→ EXERCISE TASK:
Show every line of the records below that contains the word "pixels".

→ EXERCISE INPUTS:

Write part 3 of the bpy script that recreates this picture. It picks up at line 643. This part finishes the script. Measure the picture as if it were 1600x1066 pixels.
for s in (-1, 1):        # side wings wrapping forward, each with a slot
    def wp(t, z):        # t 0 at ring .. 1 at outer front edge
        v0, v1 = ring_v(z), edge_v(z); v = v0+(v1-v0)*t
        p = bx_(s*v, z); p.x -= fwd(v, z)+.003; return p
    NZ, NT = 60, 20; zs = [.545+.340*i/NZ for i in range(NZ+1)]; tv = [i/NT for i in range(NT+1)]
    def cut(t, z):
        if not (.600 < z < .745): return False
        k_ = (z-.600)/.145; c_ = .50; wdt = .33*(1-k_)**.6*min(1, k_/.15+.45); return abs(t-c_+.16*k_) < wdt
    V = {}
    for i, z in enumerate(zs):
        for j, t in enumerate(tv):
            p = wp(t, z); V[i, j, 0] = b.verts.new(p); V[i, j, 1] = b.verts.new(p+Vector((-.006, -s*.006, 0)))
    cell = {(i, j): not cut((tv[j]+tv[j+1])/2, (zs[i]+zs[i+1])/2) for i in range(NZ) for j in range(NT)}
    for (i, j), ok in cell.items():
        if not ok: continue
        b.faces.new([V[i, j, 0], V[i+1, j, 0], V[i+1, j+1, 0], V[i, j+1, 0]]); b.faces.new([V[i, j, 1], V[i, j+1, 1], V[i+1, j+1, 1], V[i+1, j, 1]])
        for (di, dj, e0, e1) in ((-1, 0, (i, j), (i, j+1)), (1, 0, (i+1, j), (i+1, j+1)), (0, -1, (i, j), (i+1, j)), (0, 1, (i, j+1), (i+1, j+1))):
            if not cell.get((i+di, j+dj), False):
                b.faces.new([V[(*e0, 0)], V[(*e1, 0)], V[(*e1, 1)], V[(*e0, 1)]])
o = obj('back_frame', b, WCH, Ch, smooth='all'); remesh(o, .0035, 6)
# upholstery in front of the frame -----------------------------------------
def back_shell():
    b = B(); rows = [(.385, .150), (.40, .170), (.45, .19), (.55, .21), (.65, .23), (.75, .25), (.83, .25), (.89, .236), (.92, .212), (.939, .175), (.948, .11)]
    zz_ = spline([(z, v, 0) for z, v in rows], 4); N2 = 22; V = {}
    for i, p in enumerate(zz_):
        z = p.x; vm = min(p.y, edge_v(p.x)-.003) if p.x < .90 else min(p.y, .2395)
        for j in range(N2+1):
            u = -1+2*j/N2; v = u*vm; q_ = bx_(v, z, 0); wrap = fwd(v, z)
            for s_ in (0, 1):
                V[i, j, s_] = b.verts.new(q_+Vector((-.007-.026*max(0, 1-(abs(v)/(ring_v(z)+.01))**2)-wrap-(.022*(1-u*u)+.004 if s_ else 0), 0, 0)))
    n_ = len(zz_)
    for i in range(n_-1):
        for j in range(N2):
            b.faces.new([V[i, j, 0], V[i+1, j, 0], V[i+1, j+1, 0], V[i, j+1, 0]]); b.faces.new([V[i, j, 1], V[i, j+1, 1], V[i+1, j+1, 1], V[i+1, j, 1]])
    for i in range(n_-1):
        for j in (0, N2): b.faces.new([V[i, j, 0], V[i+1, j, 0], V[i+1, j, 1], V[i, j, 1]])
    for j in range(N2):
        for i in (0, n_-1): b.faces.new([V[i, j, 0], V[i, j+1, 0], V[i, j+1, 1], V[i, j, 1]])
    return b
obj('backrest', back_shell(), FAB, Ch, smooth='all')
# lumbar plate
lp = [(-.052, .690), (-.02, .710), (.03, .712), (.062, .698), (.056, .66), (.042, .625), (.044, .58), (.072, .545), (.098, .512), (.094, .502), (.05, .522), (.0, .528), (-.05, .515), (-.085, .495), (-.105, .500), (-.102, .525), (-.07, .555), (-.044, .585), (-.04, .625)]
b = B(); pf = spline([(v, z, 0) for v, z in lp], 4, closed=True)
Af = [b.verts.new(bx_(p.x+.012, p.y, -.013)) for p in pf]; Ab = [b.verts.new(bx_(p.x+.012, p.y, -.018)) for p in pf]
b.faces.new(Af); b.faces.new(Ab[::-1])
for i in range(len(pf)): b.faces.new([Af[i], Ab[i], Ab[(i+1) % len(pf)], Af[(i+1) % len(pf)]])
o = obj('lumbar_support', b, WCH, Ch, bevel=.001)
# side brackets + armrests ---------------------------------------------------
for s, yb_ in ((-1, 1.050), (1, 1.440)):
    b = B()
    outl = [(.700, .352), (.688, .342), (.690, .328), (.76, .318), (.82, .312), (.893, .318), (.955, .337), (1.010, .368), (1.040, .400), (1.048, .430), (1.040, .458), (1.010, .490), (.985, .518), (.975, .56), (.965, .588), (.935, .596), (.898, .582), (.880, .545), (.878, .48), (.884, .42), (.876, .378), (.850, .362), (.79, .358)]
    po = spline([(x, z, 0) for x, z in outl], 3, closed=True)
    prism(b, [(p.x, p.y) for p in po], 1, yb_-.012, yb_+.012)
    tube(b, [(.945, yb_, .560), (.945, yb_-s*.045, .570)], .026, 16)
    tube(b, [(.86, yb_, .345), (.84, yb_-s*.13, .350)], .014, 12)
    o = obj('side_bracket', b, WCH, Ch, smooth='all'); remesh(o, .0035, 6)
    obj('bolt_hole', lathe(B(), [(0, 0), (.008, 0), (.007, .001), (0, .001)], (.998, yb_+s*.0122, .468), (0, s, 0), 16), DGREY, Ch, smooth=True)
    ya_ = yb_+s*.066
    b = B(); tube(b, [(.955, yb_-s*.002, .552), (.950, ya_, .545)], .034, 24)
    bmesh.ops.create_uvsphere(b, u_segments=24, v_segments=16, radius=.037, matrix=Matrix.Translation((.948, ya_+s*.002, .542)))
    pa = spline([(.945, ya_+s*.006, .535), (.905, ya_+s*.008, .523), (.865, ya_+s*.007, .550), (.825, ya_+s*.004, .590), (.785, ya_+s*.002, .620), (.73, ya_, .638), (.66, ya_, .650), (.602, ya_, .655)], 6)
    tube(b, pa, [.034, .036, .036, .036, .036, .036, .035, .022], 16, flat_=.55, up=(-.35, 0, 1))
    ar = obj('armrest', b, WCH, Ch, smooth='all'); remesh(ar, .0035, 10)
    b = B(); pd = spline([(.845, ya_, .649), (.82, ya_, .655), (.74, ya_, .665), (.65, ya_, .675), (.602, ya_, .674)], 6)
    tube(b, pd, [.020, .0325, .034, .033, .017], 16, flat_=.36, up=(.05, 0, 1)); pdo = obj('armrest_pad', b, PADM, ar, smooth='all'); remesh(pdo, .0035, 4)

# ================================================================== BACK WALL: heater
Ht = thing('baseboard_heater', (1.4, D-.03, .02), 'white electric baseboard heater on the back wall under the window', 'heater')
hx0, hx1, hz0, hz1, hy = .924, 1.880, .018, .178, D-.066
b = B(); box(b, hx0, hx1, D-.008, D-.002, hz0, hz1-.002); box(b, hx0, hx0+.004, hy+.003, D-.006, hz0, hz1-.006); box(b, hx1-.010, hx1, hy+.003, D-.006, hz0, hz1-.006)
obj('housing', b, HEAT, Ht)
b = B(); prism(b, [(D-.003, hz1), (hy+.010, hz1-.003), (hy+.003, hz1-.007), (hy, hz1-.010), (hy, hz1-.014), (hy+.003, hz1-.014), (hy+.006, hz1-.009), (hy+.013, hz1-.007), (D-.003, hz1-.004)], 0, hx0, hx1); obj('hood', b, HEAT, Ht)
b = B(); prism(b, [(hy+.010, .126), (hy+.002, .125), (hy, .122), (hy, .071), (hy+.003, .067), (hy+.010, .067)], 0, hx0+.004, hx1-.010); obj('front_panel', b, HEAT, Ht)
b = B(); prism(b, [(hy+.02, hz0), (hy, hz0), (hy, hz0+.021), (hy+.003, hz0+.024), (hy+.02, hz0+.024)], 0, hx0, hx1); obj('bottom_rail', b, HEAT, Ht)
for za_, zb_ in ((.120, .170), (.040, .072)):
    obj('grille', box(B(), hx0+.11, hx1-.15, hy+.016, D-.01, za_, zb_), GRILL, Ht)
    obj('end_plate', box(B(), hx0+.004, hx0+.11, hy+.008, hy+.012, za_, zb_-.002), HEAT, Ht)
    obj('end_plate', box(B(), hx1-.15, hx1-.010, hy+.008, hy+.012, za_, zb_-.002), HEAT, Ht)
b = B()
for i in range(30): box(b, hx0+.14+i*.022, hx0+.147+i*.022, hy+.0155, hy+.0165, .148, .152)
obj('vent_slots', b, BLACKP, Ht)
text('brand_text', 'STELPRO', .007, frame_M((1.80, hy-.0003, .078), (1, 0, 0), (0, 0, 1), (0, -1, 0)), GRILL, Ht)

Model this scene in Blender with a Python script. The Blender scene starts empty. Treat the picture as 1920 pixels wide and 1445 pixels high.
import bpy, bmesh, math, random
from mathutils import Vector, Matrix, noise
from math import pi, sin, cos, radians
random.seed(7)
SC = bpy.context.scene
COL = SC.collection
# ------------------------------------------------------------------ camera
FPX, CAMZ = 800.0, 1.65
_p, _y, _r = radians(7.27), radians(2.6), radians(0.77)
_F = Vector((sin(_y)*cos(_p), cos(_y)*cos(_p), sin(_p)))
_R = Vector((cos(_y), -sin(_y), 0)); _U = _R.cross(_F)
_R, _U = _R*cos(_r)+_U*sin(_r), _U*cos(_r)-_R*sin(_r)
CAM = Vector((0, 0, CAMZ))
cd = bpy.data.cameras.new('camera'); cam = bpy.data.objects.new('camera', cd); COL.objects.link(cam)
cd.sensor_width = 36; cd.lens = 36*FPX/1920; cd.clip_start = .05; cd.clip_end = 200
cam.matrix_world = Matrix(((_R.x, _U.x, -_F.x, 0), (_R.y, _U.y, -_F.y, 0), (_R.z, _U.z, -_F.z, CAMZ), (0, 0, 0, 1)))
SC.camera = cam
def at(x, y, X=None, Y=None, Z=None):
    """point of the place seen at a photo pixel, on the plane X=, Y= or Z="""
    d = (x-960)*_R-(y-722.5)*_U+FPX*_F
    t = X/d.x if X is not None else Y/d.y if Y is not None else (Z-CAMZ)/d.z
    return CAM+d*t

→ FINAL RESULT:
Write part 3 of the bpy script that recreates this picture. It picks up at line 643. This part finishes the script. Measure the picture as if it were 1600x1066 pixels.
Model this scene in Blender with a Python script. The Blender scene starts empty. Treat the picture as 1920 pixels wide and 1445 pixels high.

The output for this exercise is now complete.